15 Greatest Guilty Pleasure Movies Of The 1980s
5. Reform School Girls
Another thing that no cinematic guilty pleasure list would be complete without is a women in prison movie. The exploitation subgenre exploded in the 1970s, and offered particularly lurid thrills in the early days of home video.
While director Tom DeSimone's 1986 movie Reform School Girls is at least in part a send-up of the WiP genre, it still ticks all the boxes and delivers all the sleazy amusements of any of its ostensibly more serious forebears; and it's hard not to enjoy it, even if you're left feeling a bit ashamed of yourself for doing so.
Plot-wise, it's all you'd expect; we follow a new crop of inmates at a dilapidated juvenile prison, enduring a wide range of torments and humiliations at the hands of both the cruel staff, and their fellow young prisoners - and as tensions escalate, it isn't long before the girls wanna riot.
Naturally, we might wince at the supposed age of the characters, but it's readily apparent that there isn't a soul in Reform School Girls who isn't at least in their twenties.
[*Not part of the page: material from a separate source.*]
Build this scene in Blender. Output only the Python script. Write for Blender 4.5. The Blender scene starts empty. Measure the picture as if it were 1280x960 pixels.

The most attention-grabbing performance comes from punk rocker Wendy O Williams, who was 36 at the time.
Seasoned B-movie actress Sybill Danning (also seen in Cannon's Hercules) takes a key role as the Warden, although Pat Ast largely steals the show as her lecherous and sadistic second-in-command Edna.
Viewers may be forgiven for not paying especially close attention to the performances, however, given the vast quantities of flesh on show. Even when we're not in the midst of one of the plentiful shower scenes, the inmates are constantly wearing little more than underwear; Williams spends the bulk of her screentime in a black leather string bikini.